Le poème "Moesta et errabunda" a un titre en latin, qui signifie "Affligée et errante" si l'on considère que ces adjectifs sont au féminin singulier (s'appliquant à Agathe), OU BIEN "les choses tristes et errantes" si l'on pense qu'il s'agit de neutre pluriel.

Il comporte une expression restée très célèbre : "le vert paradis des amours enfantines". Le spleen ici s'exprime dans l'impossibilité de revivre le temps de l'enfance, présenté comme un paradis, d'où l'affliction et l'errance auxquelles est condamné le poète.

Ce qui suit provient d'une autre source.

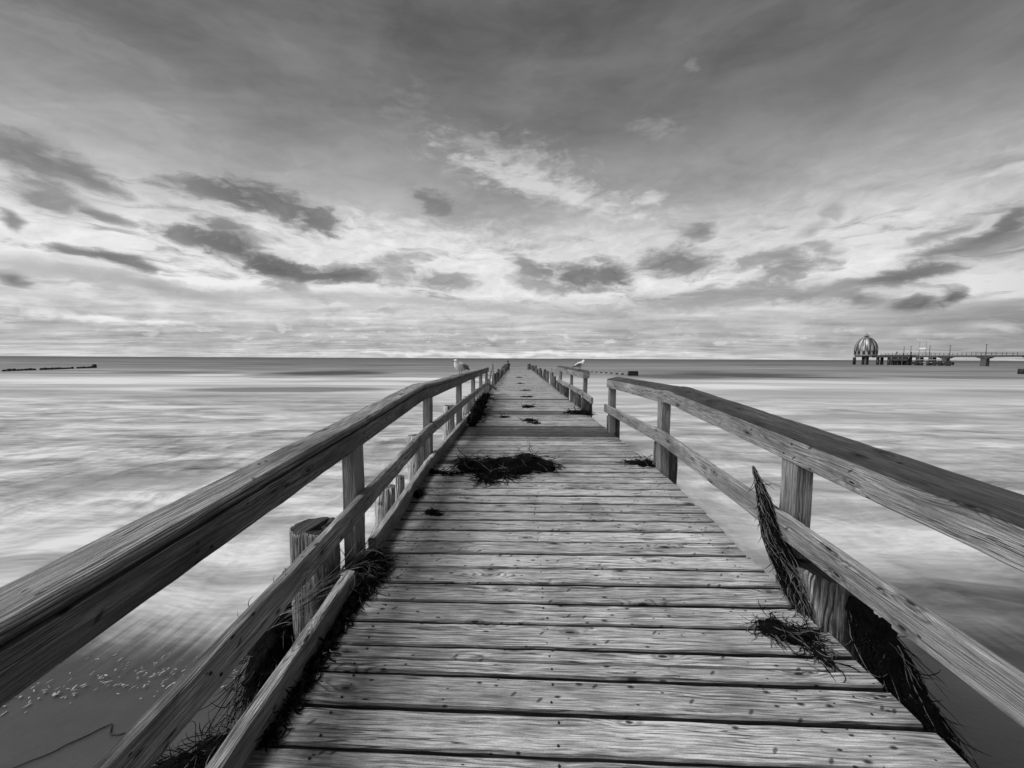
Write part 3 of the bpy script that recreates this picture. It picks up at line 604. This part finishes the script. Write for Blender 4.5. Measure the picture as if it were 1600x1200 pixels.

                                            

Dans un autre poème - un des plus beaux pour moi -, "Le Cygne", Baudelaire va même jusqu'à insérer des passages du chant II de l'Enéide. Ce poème a pour thème l'exil. On retrouve l'inadéquation du poète à sa vie et l'aspiration vers un ailleurs, par une comparaison avec un cygne prisonnier d'une ménagerie en plein Paris, et surtout - c'est ce qui m'intéresse ici - par le rappel de la figure tragique d'Andromaque...

Cela nous ramène à la Guerre de Troie. Les Grecs ont mis à sac la ville, et ont emmené les femmes pour en faire des concubines ou des servantes. Le fils d'Achille, Pyrrhus ("le Roux") emmène avec lui Andromaque, la veuve du grand Hector, le champion des Troyens. Arrivé en Grèce, il a la ferme intention de l'épouser, malgré ses fiançailles avec la princesse grecque Hermione. Les Grecs se révoltent contre ce choix et le tue, c'est le sujet très simplifié de la tragédie Andromaque de Jean Racine. Andromaque reste dans la région et épouse un de ses compatriotes, Hélénos, qui devient un petit roi local.

Le petit groupe de Troyens rescapés et errants, sous la direction d'Enée, arrive dans cette région et est bien accueilli par Hélénos et Andromaque. Nostalgiques, leurs compatriotes avaient recréé une sorte de petite Troie, en rebaptisant le petit cours d'eau du nom de "Simoïs", une rivière de Troie. Ils aideront Enée en leur donnant une indication sur la route à suivre.

Dans le même poème, Baudelaire parle de "l'homme d'Ovide". Il faut comprendre que, dans les Métamorphoses, Ovide définit l'homme comme le seul animal qui regarde le ciel, alors que les autres ont les yeux tournés vers le sol.

Voilà, j'espère que ces indications vous aideront à apprécier ce poème, que je vous invite à lire.